Thank you for the response, Patrick.
You bring up an interesting point about the occupied regions. And yes, the Russians faced fewer problems in occupying Donbas after their initial invasion. But they did face significant armed resistance.
But as a ground combat analyst with over a decades worth of experience in studying various conflicts, and also having spent a few tours of duty on occupation duty myself, I have a pretty solid understanding of how occupations vs. resistance movements work.
Occupations and resistance movements are a funny business. It doesn't take a large percentage of the population to give an occupation force significant headaches.
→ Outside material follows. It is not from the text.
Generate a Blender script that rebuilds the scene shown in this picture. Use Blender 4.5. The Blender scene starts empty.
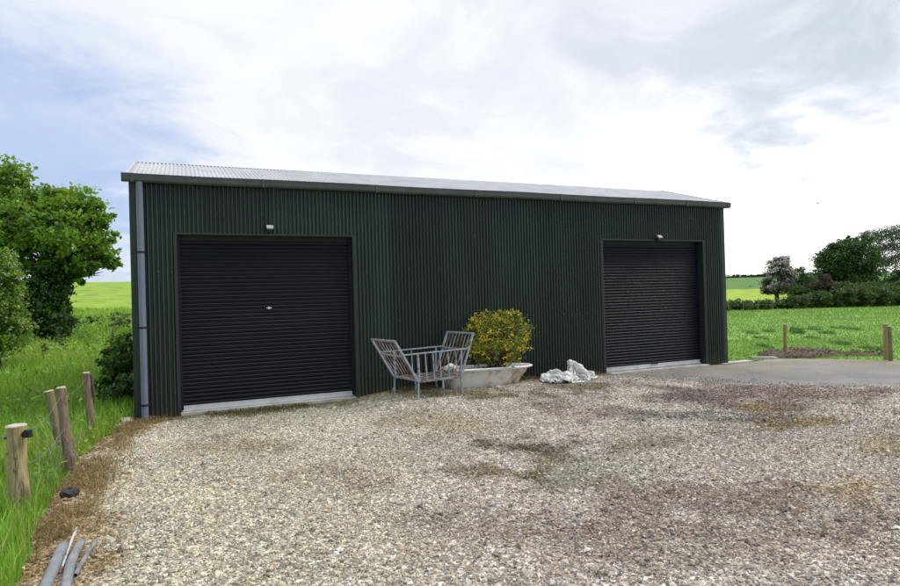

But there has to be enough of the population to have the means to resist, the will to resist and the belief that their resistance will change the outcome of the occupation. It is highly likely that two of those three conditions were met by a significant enough minority of Ukrainians in Donbas, but they may not have believed that their resistance would be capable of ousting the Russians. Also, when you have friends and neighbors that turn collaborators, the chances of having a successful insurgency pluments.
But that was then.
Now...? In case it wasn't intuitively obvious, the Russians haven't exactly been greeted with the heroes welcome they had come to expect from 2014.
The rest of Ukraine's 40 million people are effectively mobilized against Russia. That is a really large potential insurgency if the Russians managed to actually conquer Ukraine.
So, comparing the simmer of conflict in Donbas eight years ago, because there has always been some conflict since the Russians rolled in, to the bubbling volcano that is Ukraine now, is not a valid comparison. Or maybe it is, if your name is "Vladamir Putin", because he used the same logical process.